Thursday, March 25, 2010

Consolidating Oracle Databases on Private Grids

I've enjoyed the Oracle Red Room blog for some time now so I'm pleased to be finally making a contribution of my own. I'm Roland Slee and after 17 years in sales at Oracle I've recently become the senior representative for Oracle's Database Development organisation in Asia Pacific & Japan. You can learn more about what I do by listening to the podcast below.

I've spent the past two days at the Gartner Infrastructure, Operations and Data Centre Conference in Sydney. The conference themes were "Cloudy, Green and Virtualised". It was an excellent event and I thoroughly enjoyed my discussions there with Gartner analysts including John Roberts, Phil Sargeant and Errol Rasit. I gave a presentation on consolidating Oracle Databases onto shared grids and participated in a vendor panel with Phil Davis from Dell and Gordon Makryllos from APC.

Much of the talk at the conference was focused on virtualisation and cloud computing, topics that remain somewhat theoretical for many customers, so I was keen to offer some very practical ways that customers can adopt an agile, virtualised infrastructure to run their Oracle Databases.

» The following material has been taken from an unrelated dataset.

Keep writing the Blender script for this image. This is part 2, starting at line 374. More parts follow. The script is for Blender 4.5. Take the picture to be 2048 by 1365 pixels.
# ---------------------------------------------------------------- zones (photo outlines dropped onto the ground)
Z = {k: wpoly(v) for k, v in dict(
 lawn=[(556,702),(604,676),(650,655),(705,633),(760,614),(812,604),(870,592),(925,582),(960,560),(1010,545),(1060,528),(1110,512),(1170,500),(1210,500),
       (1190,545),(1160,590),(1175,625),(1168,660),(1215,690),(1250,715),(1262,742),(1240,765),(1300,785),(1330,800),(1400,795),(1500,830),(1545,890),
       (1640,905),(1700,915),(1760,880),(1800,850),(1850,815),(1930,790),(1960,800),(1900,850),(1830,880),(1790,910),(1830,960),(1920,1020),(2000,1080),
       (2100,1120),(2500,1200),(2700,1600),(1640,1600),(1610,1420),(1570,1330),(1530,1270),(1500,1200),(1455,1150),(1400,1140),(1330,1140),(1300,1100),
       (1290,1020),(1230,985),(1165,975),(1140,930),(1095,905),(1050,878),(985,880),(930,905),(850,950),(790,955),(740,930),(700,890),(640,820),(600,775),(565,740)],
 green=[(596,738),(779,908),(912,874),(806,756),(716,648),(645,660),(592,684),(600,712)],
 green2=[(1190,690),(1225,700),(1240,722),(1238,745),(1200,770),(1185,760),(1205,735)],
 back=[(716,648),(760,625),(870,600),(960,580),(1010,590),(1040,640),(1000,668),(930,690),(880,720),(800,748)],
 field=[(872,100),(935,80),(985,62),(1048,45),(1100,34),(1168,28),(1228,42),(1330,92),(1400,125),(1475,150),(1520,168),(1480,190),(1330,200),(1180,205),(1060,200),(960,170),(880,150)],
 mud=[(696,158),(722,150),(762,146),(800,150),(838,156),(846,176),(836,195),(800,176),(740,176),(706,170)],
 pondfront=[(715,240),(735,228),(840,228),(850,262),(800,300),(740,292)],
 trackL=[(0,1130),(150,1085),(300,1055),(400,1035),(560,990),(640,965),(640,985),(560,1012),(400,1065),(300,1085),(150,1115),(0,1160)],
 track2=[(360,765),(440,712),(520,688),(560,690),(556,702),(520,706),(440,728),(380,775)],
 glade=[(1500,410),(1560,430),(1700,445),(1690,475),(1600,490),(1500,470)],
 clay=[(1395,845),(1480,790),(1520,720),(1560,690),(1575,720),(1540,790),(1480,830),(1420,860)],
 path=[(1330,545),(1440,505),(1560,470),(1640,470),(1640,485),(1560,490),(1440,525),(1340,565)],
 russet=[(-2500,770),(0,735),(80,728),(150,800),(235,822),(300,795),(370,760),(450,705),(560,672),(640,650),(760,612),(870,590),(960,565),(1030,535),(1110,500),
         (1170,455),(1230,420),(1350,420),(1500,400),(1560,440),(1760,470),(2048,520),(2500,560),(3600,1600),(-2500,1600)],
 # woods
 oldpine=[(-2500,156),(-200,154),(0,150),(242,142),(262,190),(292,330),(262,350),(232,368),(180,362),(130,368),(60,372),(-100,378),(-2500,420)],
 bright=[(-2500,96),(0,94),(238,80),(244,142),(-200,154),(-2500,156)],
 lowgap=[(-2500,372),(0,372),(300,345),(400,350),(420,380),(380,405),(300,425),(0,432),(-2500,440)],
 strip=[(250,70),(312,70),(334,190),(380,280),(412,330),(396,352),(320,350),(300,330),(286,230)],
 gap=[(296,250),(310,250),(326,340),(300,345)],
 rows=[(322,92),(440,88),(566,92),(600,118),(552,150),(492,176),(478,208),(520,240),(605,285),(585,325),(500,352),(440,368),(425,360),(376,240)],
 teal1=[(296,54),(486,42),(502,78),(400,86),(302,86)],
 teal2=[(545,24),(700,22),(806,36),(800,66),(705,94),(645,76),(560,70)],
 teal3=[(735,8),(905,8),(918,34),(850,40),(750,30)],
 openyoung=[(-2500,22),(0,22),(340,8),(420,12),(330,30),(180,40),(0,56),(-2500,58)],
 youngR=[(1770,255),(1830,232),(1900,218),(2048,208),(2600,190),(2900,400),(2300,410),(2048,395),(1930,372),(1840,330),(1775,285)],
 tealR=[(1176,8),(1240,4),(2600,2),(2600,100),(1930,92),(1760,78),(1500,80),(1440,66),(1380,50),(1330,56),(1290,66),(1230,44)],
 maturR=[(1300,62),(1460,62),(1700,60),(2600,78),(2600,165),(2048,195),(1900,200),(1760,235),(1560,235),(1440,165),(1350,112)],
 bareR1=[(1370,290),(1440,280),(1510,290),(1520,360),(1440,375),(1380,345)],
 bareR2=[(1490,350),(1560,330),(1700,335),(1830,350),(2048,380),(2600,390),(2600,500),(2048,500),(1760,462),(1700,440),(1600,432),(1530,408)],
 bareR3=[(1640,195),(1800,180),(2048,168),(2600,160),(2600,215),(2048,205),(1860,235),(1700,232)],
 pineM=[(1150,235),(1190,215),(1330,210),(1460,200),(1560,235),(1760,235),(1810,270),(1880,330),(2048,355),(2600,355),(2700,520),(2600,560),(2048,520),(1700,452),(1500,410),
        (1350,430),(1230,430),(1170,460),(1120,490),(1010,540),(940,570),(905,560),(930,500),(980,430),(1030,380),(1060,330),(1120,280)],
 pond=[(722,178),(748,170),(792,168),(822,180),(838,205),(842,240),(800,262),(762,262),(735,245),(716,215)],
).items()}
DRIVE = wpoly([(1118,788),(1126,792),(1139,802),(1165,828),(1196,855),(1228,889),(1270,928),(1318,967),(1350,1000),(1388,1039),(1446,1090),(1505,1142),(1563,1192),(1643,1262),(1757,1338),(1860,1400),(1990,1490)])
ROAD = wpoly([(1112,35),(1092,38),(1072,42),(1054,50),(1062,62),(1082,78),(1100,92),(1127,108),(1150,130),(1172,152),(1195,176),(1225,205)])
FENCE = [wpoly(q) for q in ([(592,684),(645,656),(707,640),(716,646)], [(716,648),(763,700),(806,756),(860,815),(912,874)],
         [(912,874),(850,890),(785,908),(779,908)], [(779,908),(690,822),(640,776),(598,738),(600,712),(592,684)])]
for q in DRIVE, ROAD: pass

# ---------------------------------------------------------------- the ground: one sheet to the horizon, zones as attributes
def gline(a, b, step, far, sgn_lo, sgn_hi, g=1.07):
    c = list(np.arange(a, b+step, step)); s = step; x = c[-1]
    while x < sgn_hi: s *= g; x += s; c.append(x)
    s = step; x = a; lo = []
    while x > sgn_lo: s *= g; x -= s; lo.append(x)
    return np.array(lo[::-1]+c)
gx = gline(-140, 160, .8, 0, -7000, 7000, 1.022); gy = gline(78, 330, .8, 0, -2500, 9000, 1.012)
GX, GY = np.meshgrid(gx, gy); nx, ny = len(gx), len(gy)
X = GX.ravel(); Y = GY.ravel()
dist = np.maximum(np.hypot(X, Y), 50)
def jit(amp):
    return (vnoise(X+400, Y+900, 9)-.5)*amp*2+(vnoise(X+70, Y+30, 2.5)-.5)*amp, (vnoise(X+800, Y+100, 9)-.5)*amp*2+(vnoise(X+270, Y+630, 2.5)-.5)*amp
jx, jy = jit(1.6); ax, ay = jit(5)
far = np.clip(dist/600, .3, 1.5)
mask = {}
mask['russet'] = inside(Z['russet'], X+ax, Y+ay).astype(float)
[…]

I described in my presentation the way an Australian customer has consolidated more than 300 Oracle Databases onto three database grids, significantly lifting the quality of service for their Oracle systems while also improving DBA productivity and saving money. Oracle Database workloads are found in nearly every enterprise data centre. The Oracle Database is a workload that lends itself to consolidation and virtualisation because Oracle Real Application Clusters allows Oracle Databases workloads to be migrated from scale-up environments to scale-out ones, usually without change to business applications.

The Sun Oracle Database Machine makes this style of consolidation even more attractive because it offers a pre-built, pre-optimised "private cloud" configuration that is ideal for database consolidation as it offers extraordinary performance, availability and agility through its ability to leverage industry standard servers and storage in a transparent, scale-out architecture.

Here's the presentation:


Here's a podcast that summarises the key messages.

Listen!

So if you're running multiple Oracle Databases on dedicated, scale-up infrastructure then there are great savings to be had by consolidating your database workloads onto a low-cost, agile grid. The Sun Oracle Database Machine is an ideal platform for such a consolidation.